Po piętnastominutowym napawaniu się widokami ruszamy brukowaną drogą koło schroniska i obserwatorium i docierając do czerwonych znaków skręcamy w lewo i zaraz jesteśmy przy skałkach Trzy Świnki. Szlak wiedzie granią graniczną i przez Mokrą Przełęcz (1260 m n.p.m.) docieramy do skałek Twarożnika. Po ich zaliczeniu idziemy dalej mijając po prawej stronie szczyt Sokolnik (1384 m n.p.m.) docieramy do Łabskiego Szczytu (1472 m n.p.m.), który mijamy z prawej (czeskiej) strony. Trochę wcześniej po czeskiej stronie na południowym zboczu Łabskiego tryskają źródła Łaby.
Po około 20 min płaskiego spaceru docieramy do Czarciej Ambony wiszącej nad Śnieżnymi Kotłami, obok której usytuowana jest telewizyjna stacja przekaźnikowa. Śnieżne Kotły są kotłami polodowcowymi, zbudowanymi z granitu karkonoskiego. W całości leżą na terenie KPN, tworząc rezerwat ścisły. Wielki Śnieżny Kocioł o długości ok. 800 m, szerokości ok. 600 m i głębokości ok. 300 m jest oddzielony od Małego (długość ok. 550 m, szerokość ok. 400 m, głębokość ok. 300 m) skalistą Grzędą. Ściany kotłów o wysokości ok. 80-100 m, poprzecinane są głębokimi żlebami, u podnóży których są spore usypiska głazów. Od północy kotły zamknięte są wałami moren o wysokości ok. 15 m.

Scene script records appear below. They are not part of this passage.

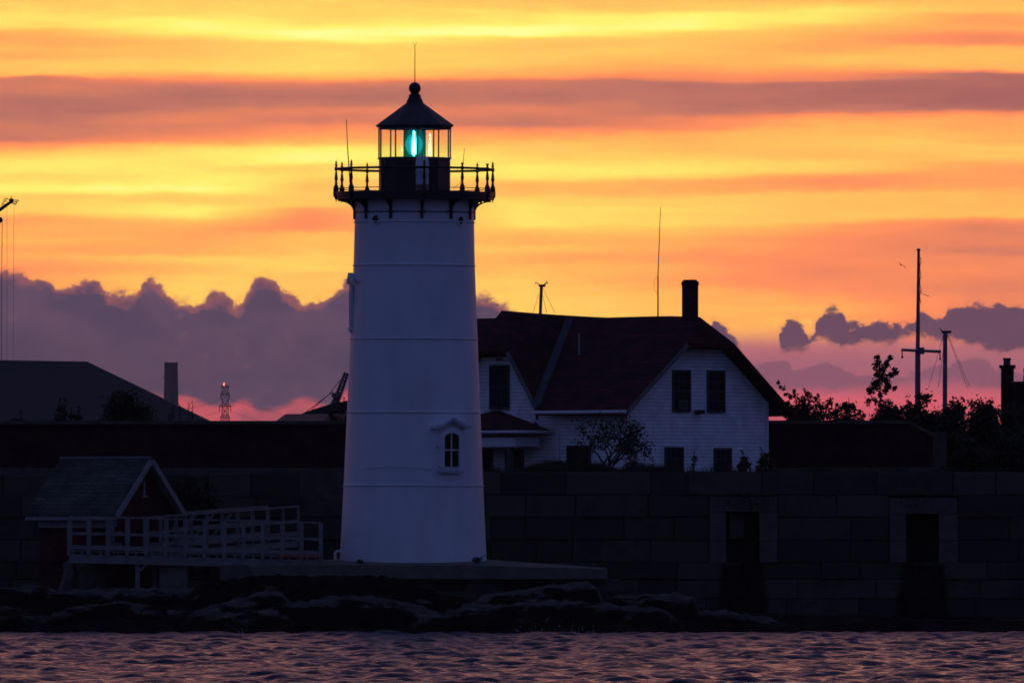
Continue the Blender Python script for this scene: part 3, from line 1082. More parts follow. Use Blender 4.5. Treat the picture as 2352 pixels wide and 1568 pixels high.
rd.tube([(BX, 0, bz(106)), (BX - .075, 0, bz(97.5))], .006, 5)
rd.tube([(BX, 0, bz(106)), (BX + .075, 0, bz(97))], .006, 5)
rd.build('lightning_rod', M['black_iron'], roof)
# lens on its pedestal
lp = MB()
lp.lathe([(.22, bz(366)), (.25, bz(364)), (.25, bz(361)), (.12, bz(360.5))], 20, (BX, 0, 0))
lp.build('lens_pedestal', M['black_iron'], LH)
ln = MB()
pr = []
for i in range(27):
    t_ = i / 26
    r_ = .15 + .13 * math.sin(math.pi * t_) ** .7
    z_ = bz(359) + (bz(298) - bz(359)) * t_
    pr.append((r_ + (.0 if i % 2 else .018), z_))
ln.lathe(pr, 32, (BX, 0, 0))
lens = ln.build('lens', M['lens_glass'], LH, smooth=False)
ac = MB()
ac.lathe([(.345, bz(361)), (.345, bz(297))], 40, (BX, 0, 0), caps=False)
ac.build('green_glass_cylinder', M['acrylic'], LH)
lm = MB()
lm.lathe([(.004, bz(358)), (.045, bz(355)), (.062, bz(347)), (.058, bz(336)), (.038, bz(322)), (.02, bz(310)), (.028, bz(304)), (.004, bz(301))], 14, (BX - .02, 0, 0))
lm.build('lamp', M['lamp'], LH)
for rr, mm in ((.085, 'glow_a'), (.135, 'glow_b'), (.27, 'glow_c')):  # nested emissive shells added to give the lamp its halo
    gw = MB()
    gw.lathe([(.004, bz(360))] + [(rr * math.sin(math.pi * u) ** .6, bz(360) + (bz(300) - bz(360)) * u * (1 - .12 * u)) for u in [i / 12 for i in range(1, 12)]] + [(.004, bz(302))], 20, (BX - .02, 0, 0))
    gw.build('lens_glow', M[mm], lens)
sp = MB()
sp.lathe([(.004, bz(361)), (.028, bz(358)), (.036, bz(348)), (.03, bz(338)), (.018, bz(328)), (.012, bz(316)), (.018, bz(311)), (.003, bz(308))], 12, (BX + .49, .1, 0))
sp.build('warm_glint', M['glint'], LH)  # glowing spindle added for the warm glint right of the lens, no real lamp
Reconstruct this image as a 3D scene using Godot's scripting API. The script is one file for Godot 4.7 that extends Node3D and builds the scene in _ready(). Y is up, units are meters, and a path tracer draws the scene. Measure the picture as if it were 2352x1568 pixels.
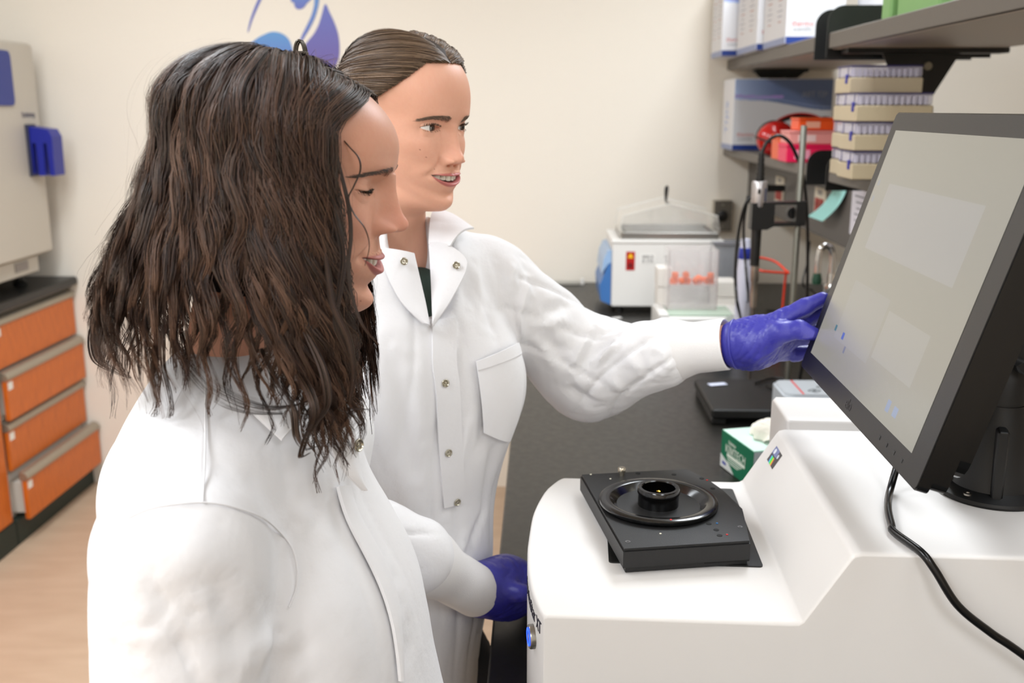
extends Node3D
# A laboratory bench with a white analyser and its touch monitor; two people in white lab coats.
# Metres, y up. The long bench runs along -z on the right; the camera stands at z = 0.

func _ready() -> void:
	rng.seed = 7
	font = SystemFont.new()
	font.font_names = PackedStringArray(["Droid Sans"])
	setup_camera_and_light()
	build_room()
	build_left()
	build_emblem()
	build_bench()
	build_analyser()
	build_monitor()
	build_shelves()
	build_shelf_items()
	build_items()
	build_people()

func setup_camera_and_light() -> void:
	var cam := Camera3D.new()
	cam.name = "camera"
	cam.fov = 37.645
	cam.near = 0.02
	cam.far = 30.0
	cam.position = Vector3(0, 1.62, 0)
	cam.rotation = Vector3(deg_to_rad(-13.071), deg_to_rad(1.674), 0)
	add_child(cam)
	var lens := CameraAttributesPhysical.new()
	lens.frustum_focal_length = 35.2
	lens.frustum_focus_distance = 1.02
	lens.exposure_aperture = 6.3
	cam.attributes = lens
	cam.current = true
	var we := WorldEnvironment.new()
	we.name = "surroundings"
	var env := Environment.new()
	env.background_mode = Environment.BG_COLOR
	env.background_color = Color(0.02, 0.02, 0.02)
	env.tonemap_mode = Environment.TONE_MAPPER_LINEAR
	env.tonemap_exposure = 1.2
	env.sdfgi_enabled = true
	env.ssao_enabled = true
	env.ssil_enabled = true
	we.environment = env
	add_child(we)
	# ceiling troffers: a glowing diffuser and an area light just under it
	troffer(Vector3(-1.35, 2.74, -2.5), 2.5, "left of the emblem, nearest the back wall")
	troffer(Vector3(0.85, 2.74, -2.5), 3.3, "over the far end of the bench")
	troffer(Vector3(-1.35, 2.74, -0.6), 3.2, "over the floor left of the two people")
	troffer(Vector3(0.85, 2.74, -0.6), 0.6, "over the monitor and the near bench")
	troffer(Vector3(-1.35, 2.74, 1.5), 4.6, "behind the camera on the left")
	troffer(Vector3(0.85, 2.74, 1.5), 2.4, "behind the camera on the right")

func troffer(p: Vector3, energy: float, where: String) -> void:
	var t := thing("ceiling_light", "rectangular white ceiling light " + where, "light", p, 0.0, "ceiling lights of the lab")
	var fr := MB.new()
	for s in [-1, 1]:
		fr.box(Vector3(s * 0.31, -0.005, 0), Vector3(0.03, 0.03, 1.25), 0.004)
		fr.box(Vector3(0, -0.005, s * 0.61), Vector3(0.6, 0.03, 0.03), 0.004)
	part("frame", fr, mat(Color(0.9, 0.9, 0.9), 0.4), t)
	var glow := mat(Color(0.9, 0.9, 0.88), 0.5)
	glow.emission_enabled = true
	glow.emission = Color(0.95, 0.975, 1.0)
	glow.emission_energy_multiplier = 1.2
	part("diffuser", MB.new().box(Vector3(0, 0.004, 0), Vector3(0.59, 0.01, 1.19), 0.002), glow, t)
	var l := AreaLight3D.new()
	l.name = "lamp"
	l.area_size = Vector2(0.58, 1.18)
	l.light_color = Color(0.95, 0.975, 1.0)
	l.light_energy = energy
	l.area_range = 8.0
	l.shadow_enabled = true
	l.position = Vector3(0, -0.012, 0)
	l.rotation.x = -PI / 2
	t.add_child(l)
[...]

Na dnie znajdują się okresowo wysychające jeziorka polodowcowe. Z nad krawędzi Śnieżnych Kotłów roztacza się wspaniała panorama obejmująca Karkonosze, Góry Izerskie i Kotlinę Jeleniogórską.
Zostawiając Śnieżne Kotły schodzimy po rumowisku skalnym trawersując północne zbocze Wielkiego Szyszaka (1509 m n.p.m.) i po ok. 20 min dochodzimy do odchodzącego w dół niebieskiego szlaku. Skręcamy w lewo i schodzimy niżej, aż do kolejnego skrzyżowania, tym razem z zieloną Ścieżką nad Reglami. Znów skręcamy w lewo i po ok 20 min możemy podziwiać Śnieżne Kotły od podnóża. Nad Śnieżnymi Stawkami robimy krótką przerwę na posiłek.
Ruszamy dalej zielonym szlakiem do schroniska Pod Łabskim Szczytem, gdzie docieramy po ok 40 min uciążliwej drogi. Od schroniska schodzimy najpierw żółtym szlakiem, a właściwie ubitym traktem, którym samochody dostarczają zaopatrzenie do schroniska. Po prawej stronie mijamy grupę skalną Wahadło. Po ok 30 min zmieniamy szlak na niebieski, którym docieramy do pośredniej stacji kolejki linowej i ostatnim zjazdem zjeżdżamy do Szklarskiej Poręby. Wycieczka była dosyć długa (ok. 7 h) i męcząca, lecz wrażeniami z niej można by obdzielić kilka innych wypraw.
Zdjęcia wykonano we wrześniu 2005 roku.